The Silk Road Economic Belt includes countries situated on the original Silk Road through Central Asia, West Asia, the Middle East, and Europe and calls for the integration of the region into a cohesive economic area through building infrastructure, increasing cultural exchanges, and broadening trade.

The Maritime Silk Road complements the Silk Road Economic Belt, and it is a complementary initiative aimed at fostering collaboration in Southeast Asia, Oceania, and North Africa, through development of infrastructure projects in the marine industry. In particular, the project provides for construction of two canals: one in Nicaragua as an alternative to the Panama Canal and the second through the Isthmus of Kra in Thailand, the narrowest part of the Malay Peninsula, as an alternative to the traditional route through the Strait of Malacca.

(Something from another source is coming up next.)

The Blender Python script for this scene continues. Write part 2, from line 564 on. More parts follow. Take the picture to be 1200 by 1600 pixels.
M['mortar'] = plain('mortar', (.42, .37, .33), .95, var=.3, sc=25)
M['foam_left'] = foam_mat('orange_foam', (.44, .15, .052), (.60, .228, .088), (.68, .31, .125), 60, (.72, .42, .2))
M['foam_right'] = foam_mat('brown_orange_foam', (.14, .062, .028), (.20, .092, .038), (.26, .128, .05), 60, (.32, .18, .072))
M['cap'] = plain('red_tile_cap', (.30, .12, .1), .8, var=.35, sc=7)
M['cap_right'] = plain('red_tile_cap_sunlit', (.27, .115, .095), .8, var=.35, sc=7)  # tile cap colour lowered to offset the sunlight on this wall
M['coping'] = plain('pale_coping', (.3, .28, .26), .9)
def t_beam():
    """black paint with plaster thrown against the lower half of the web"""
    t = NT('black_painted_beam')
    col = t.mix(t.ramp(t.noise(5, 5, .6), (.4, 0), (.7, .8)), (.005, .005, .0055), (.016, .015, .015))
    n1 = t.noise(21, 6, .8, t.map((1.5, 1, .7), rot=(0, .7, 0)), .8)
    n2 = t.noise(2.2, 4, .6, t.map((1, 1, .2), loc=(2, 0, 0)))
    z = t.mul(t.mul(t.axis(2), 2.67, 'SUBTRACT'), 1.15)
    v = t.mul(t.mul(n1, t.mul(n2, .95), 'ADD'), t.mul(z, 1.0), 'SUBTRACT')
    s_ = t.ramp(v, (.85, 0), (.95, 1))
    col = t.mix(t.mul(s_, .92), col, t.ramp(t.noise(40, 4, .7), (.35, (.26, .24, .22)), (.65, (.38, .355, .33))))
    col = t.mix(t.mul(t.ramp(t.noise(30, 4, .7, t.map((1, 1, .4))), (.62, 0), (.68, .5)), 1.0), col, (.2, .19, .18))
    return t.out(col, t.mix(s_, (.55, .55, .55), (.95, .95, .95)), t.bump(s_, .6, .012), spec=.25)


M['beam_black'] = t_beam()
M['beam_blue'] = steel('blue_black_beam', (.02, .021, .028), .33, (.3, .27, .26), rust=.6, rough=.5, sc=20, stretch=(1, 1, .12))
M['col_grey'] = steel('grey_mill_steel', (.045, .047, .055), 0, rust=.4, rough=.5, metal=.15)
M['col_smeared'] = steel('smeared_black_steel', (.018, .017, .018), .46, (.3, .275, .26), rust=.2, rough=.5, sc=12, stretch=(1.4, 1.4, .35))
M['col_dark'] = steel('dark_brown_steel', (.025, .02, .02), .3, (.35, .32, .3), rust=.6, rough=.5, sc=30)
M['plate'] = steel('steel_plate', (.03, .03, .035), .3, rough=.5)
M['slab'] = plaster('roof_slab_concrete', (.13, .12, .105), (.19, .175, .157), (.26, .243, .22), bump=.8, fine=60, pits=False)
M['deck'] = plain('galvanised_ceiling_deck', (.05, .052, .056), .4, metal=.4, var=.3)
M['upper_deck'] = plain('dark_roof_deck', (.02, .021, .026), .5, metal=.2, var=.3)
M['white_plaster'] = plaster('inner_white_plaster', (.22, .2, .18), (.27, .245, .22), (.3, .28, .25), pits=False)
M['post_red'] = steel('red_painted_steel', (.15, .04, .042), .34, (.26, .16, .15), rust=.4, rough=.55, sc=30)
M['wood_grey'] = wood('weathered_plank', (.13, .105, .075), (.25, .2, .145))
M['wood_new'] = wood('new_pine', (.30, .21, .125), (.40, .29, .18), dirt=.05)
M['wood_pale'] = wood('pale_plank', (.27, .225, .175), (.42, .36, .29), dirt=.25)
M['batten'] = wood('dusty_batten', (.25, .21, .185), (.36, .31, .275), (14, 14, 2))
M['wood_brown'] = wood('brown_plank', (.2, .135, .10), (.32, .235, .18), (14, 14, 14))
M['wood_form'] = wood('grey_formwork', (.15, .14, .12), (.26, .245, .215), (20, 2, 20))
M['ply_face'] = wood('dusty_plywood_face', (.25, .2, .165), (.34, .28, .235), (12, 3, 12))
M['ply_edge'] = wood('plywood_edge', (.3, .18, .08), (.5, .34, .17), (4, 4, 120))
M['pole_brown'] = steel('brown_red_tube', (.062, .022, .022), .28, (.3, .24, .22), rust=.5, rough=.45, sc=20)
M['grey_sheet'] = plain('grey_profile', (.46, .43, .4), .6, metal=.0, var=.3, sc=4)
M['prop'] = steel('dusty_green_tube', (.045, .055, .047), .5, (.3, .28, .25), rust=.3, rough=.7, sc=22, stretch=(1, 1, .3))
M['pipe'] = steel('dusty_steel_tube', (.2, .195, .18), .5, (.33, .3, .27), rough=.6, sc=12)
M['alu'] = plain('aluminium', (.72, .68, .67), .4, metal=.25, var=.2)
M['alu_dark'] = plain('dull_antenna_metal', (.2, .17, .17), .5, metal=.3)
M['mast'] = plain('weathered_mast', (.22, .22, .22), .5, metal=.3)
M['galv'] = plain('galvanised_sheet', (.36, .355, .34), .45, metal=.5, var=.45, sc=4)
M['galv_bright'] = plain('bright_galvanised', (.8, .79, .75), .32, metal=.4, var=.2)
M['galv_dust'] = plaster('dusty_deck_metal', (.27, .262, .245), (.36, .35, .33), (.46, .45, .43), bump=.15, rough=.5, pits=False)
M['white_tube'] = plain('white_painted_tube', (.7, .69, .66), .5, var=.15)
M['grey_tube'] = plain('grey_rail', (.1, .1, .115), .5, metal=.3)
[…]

03. Why does China want to implement this strategy?

The basis for the project is the country’s logistical security. However, the Chinese authorities are positioning the project not as an ordinary transport corridor, but as a way of strengthening China’s influence in the transit countries. In addition, China's aggressive investment in infrastructure is designed to support and stimulate economic growth. China is the world's largest investor in infrastructure - China invested an average of 8.5% of GDP in infrastructure projects (mainly in construction of roads, power facilities, and railways) in the period from 1992 to 2011, which exceeds the levels of investments by the United States and the European Union. China’s annual investments in infrastructure increased from USD 160 billion in 2002 to almost USD 480 billion in 2010.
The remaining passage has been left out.